Category 2: Rules that Warrant Individualized Scrutiny

These rules must be evaluated in each case as to whether it would prohibit or interfere with NLRA rights, and if so, whether any adverse impact on NLRA-protected conduct is outweighed by legitimate justifications. Examples of such rules are:

  • Broad conflict of interest rules.
  • Confidentiality rules broadly encompassing “employer business’ or “employee information.”
  • Rules regarding disparagement or criticism of the employer.
  • Rules regulating use of the employer’s name.
  • Rules generally restricting speaking to the media or third parties.
  • Rules banning off-duty conduct that might harm the employer.
  • Rules against making false or inaccurate statements.

Category 3: Rules that are Unlawful to Maintain

These rules are unlawful because they would prohibit or limit NLRA-protected conduct, and the adverse impact on NLRA rights is not outweighed by justifications associated with the rule.
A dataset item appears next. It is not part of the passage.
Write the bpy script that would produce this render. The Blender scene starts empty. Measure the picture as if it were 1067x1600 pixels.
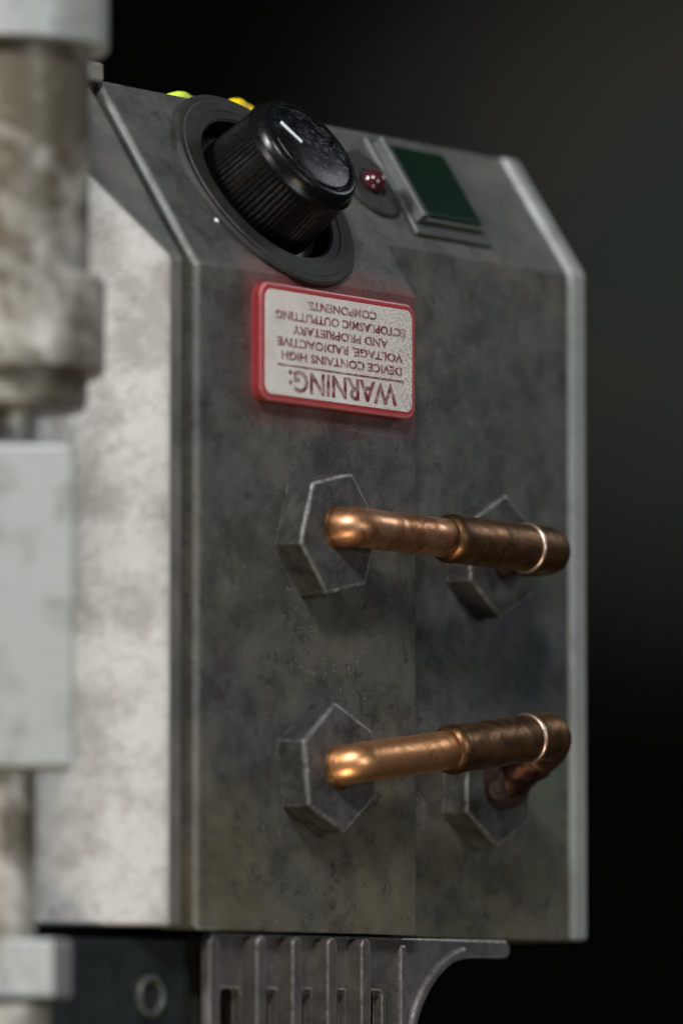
import bpy, bmesh, math, random
from mathutils import Vector, Matrix, noise
R = math.radians
random.seed(7)
scene = bpy.context.scene
S = 0.001                       # all shapes are given in millimetres
VZ = 0.080                      # device base lies 80 mm under its reference point

# ------------------------------------------------------------------ camera
FPX = 9900.0
TH = math.atan(863 / FPX)
PHI = R(53)
cam = bpy.data.cameras.new('camera')
cam_o = bpy.data.objects.new('camera', cam)
scene.collection.objects.link(cam_o)
scene.camera = cam_o
cam.sensor_fit = 'VERTICAL'
cam.sensor_height = 36.0
cam.sensor_width = 24.0
cam.lens = FPX / 1600 * 36.0
cam_o.location = (-0.01165, -0.98713, -0.07601)
cam_o.rotation_euler = (math.pi / 2 + TH, 0, 0)
cam.clip_start = 0.01
cam.clip_end = 50
cam.dof.use_dof = True
cam.dof.focus_distance = 0.981
cam.dof.aperture_fstop = 9.0
cam.dof.aperture_blades = 9

# ------------------------------------------------------------------ world and lamps
world = bpy.data.worlds.new('World')
scene.world = world
world.use_nodes = True
bg = world.node_tree.nodes['Background']
bg.inputs[0].default_value = (0.75, 0.85, 1.0, 1)
bg.inputs[1].default_value = 0.012

def lamp(name, kind, loc, target, power, color, size=0.2, size_y=None, spot=None, blend=1.0):
    l = bpy.data.lights.new(name, kind)
    l.energy = power
    l.color = color
    if kind == 'AREA':
        l.shape = 'RECTANGLE'
        l.size = size
        l.size_y = size_y or size
    if kind == 'SPOT':
        l.spot_size = spot
        l.spot_blend = blend
        l.shadow_soft_size = size
    o = bpy.data.objects.new(name, l)
    scene.collection.objects.link(o)
    o.location = loc
    o.rotation_euler = (Vector(target) - Vector(loc)).to_track_quat('-Z', 'Y').to_euler()
    return o

lamp('key_lamp', 'AREA', (0.0, -1.05, 0.85), (-0.01, 0, 0), 12.0, (1.0, 0.975, 0.94), 0.26, 0.2)
lamp('left_lamp', 'AREA', (-0.95, -0.75, 0.72), (-0.05, 0, 0), 22.0, (1.0, 0.99, 0.97), 0.22, 0.3)
lamp('right_side_lamp', 'AREA', (0.98, 0.60, 0.62), (0.0, 0, 0), 1.7, (0.92, 0.97, 1.0), 0.40, 0.25)
lamp('right_front_lamp', 'AREA', (0.80, -0.80, 0.15), (0.0, 0, 0), 2.3, (0.86, 0.95, 1.0), 0.22, 0.22)
lamp('warm_low_lamp', 'AREA', (0.0, -0.8, -0.75), (-0.03, 0, -0.07), 3.4, (1.0, 0.84, 0.58), 0.2, 0.2)
lamp('backdrop_lamp', 'SPOT', (0.9, 1.1, 0.55), (0.22, 2.5, 0.38), 650, (1.0, 0.97, 0.9), 0.05, spot=R(19))

scene.view_settings.view_transform = 'Standard'
scene.view_settings.look = 'None'
scene.view_settings.exposure = 0
scene.view_settings.gamma = 1
scene.view_settings.use_curve_mapping = False
scene.render.engine = 'CYCLES'
scene.cycles.use_denoising = True
scene.cycles.max_bounces = 6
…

  • Confidentiality rules specifically regarding wages, benefits or working conditions. Discussion as to these topics is likely protected, and employers have no legitimate interests in banning such discussions. Thus, on balance, the right to engage in such discussions is not outweighed by any employer interest. 
  • Rules against joining outside organizations or voting on matters concerning the employer. Such rules clearly encompass the “core aspect” under the NLRA of union representation. “Because the right to join a union is a fundamental right under the Act, such a rule will always be unlawful.”